On le voit, un pays peut enregistrer des taux de croissance les plus élevés au monde sans réaliser pour autant son développement.  Ce qui nous laisse croire que le Maroc, n’a pas connu depuis  l’indépendance de «modèle de développement» stricto sensu, du moins dans sa forme élaborée. Les différents «plans de développement» qui se sont succédé depuis l’indépendance  (plan biennal 1958-1959; plan  1960-1964; plan triennal 1965-1967; plan  1968-1972; plan1973-1977; plan triennal  1978-198O et plan 1981-1985) ne traduisaient pas une conception donnée de développement et ne s’inséraient pas dans un modèle de développement. Ils rassemblaient un catalogue de mesures élaborées par des technocrates  sans aucune prise sur la réalité.  Leur échec était garanti d’avance ! D’ailleurs, le plan 1981-1985 fut abandonné au milieu du parcours suite  aux  fourches caudines du FMI. Malheureusement, le  plan de développement préparé par le gouvernement d’alternance, couvrant la période 2000-2004 et qui a fait l’objet d’un véritable débat national est resté à son tour lettre morte pour des raisons qui demeurent jusqu’à présent obscures. On lui a préféré des programmes sectoriels sans convergence et sans âme!

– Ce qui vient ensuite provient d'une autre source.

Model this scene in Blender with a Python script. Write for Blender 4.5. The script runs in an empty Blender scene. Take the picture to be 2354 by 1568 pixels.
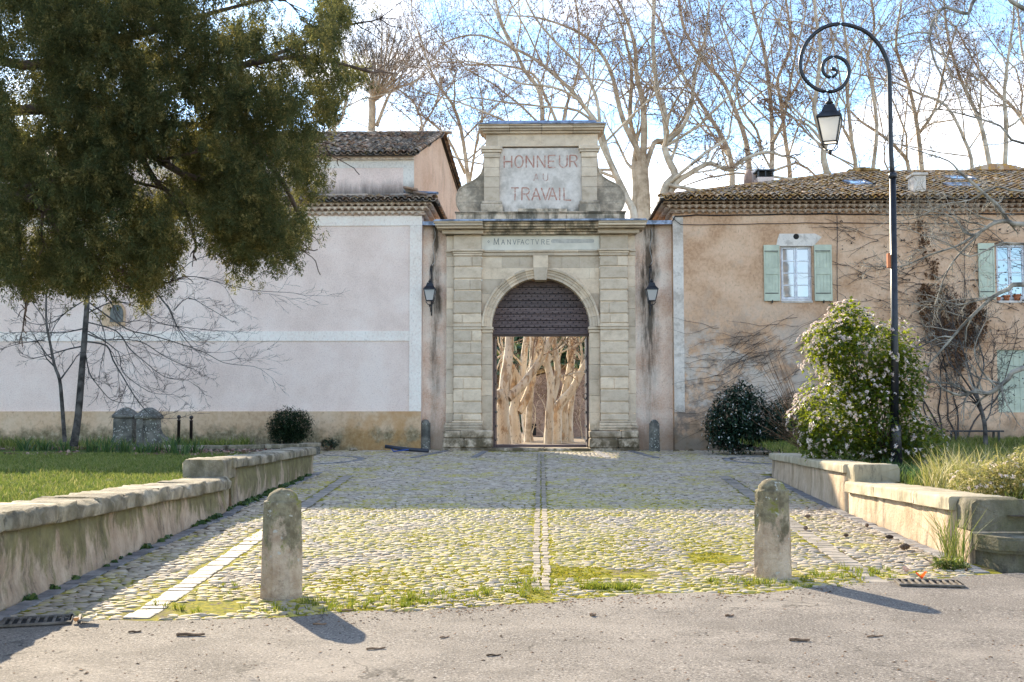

Le modèle de développement ne peut être envisagé plus qu’une vision sur la société de demain, un choix pour bâtir un type de société, une philosophie d’avenir. Bref, un cadre de référence pour élaborer les politiques publiques d’un pays.  A ce titre, il peut exister une multitude de modèles à tel point que chaque pays peut se targuer de disposer de  son «propre modèle». Ne parle-t-on pas d’ailleurs de «modèle chinois», de «modèle français» de «modèle russe», de  «modèle ivoirien» et que sais-je encore ? On peut multiplier les exemples à volonté. Ce qui revient à dire que nous devons mettre en place notre propre modèle de développement, celui qui convient le mieux à notre peuple, qui répond le plus à ses attentes légitimes, qui prend en considération nos spécificités culturelles  et historiques, qui utilise au mieux les ressources disponibles et potentielles, qui cimente notre unité nationale et notre sentiment d’appartenance à  cette maison commune qu’est la patrie.

Nous sommes donc appelés à répondre aux questions fondamentales suivantes : Quelle (s) finalité(s) du processus de développement et quelle place accorder au citoyen marocain ? Quels rôles pour les différents acteurs : Etat, secteur privé, société civile ? Quel système de production,  quelles priorités sectorielles et quel type d’organisation du travail ? Quel mode de régulation et quelles formes de gouvernance à mettre en place ? Comment intégrer les facteurs non-économiques (culture, valeurs nationales,…) dans le développement ? Quelle articulation entre démocratie et développement ? Quelles formes d’intégration dans le système mondial  et la nouvelle division internationale du travail?

Les réponses consensuelles à ces questions constitueront le socle du «nouveau modèle de développement dans ses multiples dimensions : politique, économique, sociale, culturelle voire écologique, et la quintessence d’un nouveau compromis historique en phase avec l’esprit de la constitution 2011. Pour le reste, la concurrence restera ouverte entre les principaux acteurs et les forces politiques. Les règles du jeu seront désormais claires et acceptées par tous. Que le meilleur gagne !En dernière instance  c’est le pays dans son ensemble qui gagnera. C’est la démocratie  qui s’en sortira renforcée.